Wednesday, January 7, 2009

love in the times of recession!!

love..this is one word which is supposed to be the biggest money spinner after the word sex!! and please friends there is no such thing as 'free love'. Ask all the guys trying to woo the girls, they are so stressed, after all the girls always except them to do something different than her friends 'oh so perfect boyfriend'..and we dumb witted guys can think of only one way to get the mind off this! SHOPPING! now that's a ACE in the pocket.. anyways what i want to teach you guys is how to love in times of recession. I know, most of you are with your ass flat on ground! so here are the golden words...
1. Tell your gf about the new movie where the hero takes his girl to roadside stall..how romantic! fool her with this. Roadside stalls are back in fashion!
2. Tell her she is looking fat,i know its a sin to do with girls! but be rest assured she is not going to go to any cafe for munching!
3. Tell her about the new friend of yours who is a dietitian. Keep rattling out the calorific value of every food she even looks at!
4. Tell her you have enrolled into handicraft making classes. now onwards all gifts will be hand made! And than use your mom's old handmade stuff!
5. When you go for dinner at hotel, carry your dabba along, it saves bill!
6. Gift her baba ramdev's CD on ill effects of alcohol.
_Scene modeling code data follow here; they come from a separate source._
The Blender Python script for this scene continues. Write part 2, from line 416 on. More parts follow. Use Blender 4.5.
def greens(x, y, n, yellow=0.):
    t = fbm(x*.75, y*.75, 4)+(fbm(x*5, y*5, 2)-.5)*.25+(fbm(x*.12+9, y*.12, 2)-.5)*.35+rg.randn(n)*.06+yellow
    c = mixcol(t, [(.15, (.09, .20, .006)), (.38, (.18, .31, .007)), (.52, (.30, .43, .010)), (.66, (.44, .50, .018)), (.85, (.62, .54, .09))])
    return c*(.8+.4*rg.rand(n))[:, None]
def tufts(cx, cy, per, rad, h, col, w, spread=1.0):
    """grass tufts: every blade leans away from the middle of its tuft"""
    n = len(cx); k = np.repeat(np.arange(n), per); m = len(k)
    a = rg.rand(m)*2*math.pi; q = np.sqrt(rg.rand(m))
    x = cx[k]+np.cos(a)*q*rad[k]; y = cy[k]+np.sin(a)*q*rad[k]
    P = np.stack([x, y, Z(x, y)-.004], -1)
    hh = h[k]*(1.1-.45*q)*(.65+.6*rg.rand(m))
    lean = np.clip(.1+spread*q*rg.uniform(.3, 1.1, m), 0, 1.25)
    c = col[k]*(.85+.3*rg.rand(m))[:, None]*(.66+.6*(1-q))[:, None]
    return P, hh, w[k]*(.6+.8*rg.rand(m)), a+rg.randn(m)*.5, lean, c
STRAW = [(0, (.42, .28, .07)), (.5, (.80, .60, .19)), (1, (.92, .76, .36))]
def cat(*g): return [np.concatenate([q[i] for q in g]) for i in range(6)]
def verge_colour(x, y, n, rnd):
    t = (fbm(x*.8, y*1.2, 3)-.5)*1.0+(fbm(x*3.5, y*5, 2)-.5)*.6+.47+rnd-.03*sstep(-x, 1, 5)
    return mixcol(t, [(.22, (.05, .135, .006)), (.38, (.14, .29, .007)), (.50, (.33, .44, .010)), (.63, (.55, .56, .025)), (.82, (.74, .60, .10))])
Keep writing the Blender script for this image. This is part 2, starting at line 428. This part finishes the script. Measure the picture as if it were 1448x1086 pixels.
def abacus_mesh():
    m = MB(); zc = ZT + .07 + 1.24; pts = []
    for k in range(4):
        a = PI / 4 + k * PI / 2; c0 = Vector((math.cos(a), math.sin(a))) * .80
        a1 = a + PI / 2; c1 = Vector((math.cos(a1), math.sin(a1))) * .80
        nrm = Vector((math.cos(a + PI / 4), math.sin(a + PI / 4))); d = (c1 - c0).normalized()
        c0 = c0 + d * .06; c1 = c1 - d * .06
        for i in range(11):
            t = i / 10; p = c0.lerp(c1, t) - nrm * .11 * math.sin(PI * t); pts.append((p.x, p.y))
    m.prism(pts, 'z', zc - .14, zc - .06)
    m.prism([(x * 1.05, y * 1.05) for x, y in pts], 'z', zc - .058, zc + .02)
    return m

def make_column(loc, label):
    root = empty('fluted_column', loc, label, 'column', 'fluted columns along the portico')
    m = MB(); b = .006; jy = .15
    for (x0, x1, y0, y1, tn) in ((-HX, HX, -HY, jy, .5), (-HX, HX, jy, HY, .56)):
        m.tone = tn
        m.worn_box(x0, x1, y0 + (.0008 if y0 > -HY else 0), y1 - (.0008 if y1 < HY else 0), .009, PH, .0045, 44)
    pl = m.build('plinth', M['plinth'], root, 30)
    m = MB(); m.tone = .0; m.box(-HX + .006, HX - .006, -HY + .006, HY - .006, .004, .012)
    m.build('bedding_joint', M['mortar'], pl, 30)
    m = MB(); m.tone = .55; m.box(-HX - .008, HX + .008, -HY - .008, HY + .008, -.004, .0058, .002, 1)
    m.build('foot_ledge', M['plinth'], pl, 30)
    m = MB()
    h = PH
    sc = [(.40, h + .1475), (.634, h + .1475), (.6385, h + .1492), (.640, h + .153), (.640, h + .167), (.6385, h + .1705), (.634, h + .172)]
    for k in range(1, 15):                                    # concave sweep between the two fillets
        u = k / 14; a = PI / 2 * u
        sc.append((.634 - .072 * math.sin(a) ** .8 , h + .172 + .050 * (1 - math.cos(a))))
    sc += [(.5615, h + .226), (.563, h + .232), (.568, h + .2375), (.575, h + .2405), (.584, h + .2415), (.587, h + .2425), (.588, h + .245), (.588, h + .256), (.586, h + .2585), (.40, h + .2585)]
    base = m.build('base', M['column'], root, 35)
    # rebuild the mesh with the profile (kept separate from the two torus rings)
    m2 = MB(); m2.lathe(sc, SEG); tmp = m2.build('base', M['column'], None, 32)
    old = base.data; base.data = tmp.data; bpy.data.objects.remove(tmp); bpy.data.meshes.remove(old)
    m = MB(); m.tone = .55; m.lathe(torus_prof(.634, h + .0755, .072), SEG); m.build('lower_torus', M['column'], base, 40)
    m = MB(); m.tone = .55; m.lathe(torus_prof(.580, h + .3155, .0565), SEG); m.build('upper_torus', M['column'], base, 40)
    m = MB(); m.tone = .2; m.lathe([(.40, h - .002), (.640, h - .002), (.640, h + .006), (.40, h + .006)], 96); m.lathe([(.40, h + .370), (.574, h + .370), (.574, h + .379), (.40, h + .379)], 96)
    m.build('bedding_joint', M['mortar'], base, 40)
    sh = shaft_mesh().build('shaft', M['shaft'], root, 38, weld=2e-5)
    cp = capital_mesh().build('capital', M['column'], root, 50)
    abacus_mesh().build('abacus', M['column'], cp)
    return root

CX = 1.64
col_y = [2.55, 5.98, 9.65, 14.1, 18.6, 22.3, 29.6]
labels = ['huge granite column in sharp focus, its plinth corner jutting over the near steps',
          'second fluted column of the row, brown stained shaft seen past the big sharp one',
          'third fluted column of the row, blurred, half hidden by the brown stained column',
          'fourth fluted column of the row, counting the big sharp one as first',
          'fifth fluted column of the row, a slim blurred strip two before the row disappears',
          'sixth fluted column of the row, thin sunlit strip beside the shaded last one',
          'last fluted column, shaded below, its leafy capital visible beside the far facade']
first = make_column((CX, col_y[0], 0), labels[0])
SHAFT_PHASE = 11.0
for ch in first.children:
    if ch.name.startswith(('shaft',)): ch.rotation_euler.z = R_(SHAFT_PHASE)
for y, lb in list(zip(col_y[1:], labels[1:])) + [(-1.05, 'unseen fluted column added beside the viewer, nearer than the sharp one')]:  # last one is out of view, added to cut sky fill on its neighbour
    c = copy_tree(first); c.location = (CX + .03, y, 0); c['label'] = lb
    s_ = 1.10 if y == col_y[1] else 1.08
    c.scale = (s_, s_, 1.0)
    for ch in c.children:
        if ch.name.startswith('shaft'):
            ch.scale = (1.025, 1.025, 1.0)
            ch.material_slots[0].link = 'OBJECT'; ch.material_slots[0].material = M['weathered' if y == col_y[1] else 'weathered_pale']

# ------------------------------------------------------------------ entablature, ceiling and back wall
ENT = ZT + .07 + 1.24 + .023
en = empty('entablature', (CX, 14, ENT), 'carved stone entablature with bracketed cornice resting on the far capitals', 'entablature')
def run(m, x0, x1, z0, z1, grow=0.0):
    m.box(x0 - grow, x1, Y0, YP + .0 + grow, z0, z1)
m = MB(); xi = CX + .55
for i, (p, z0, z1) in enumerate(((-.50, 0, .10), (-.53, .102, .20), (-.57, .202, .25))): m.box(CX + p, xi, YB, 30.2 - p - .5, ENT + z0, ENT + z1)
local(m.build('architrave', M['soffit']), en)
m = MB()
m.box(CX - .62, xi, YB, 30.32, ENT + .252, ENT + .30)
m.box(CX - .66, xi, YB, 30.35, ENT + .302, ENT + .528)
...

Drinking in disc is strict no, and whats the point of going if you can not drink!
7. GANDHIGIRI..its the latest fad, use it for the killer effect. sada jeevan uch vichar..basically means all flashy clothes are no no for you!
8.  Give a call at her place, and tell her dad, that you are her college professor and her attendance and grades are slipping.(i know that's evil but!) so no more day time movies at the multiplexes(i call them black holes.. they suck your money in!)
9. Buy a walkie talkie set, its hip and in thing(that's what you are going to tell her!), and its going to save hell of money(now that's what you are intrested in!).
10. Buy LPG kit for all those long drives.. now don't bother about the vrooom!

this is the first 10 commandments, rest will follow when my lazy brain feels like working again.
and yes if all of them fail, ask the government for a date bailout package!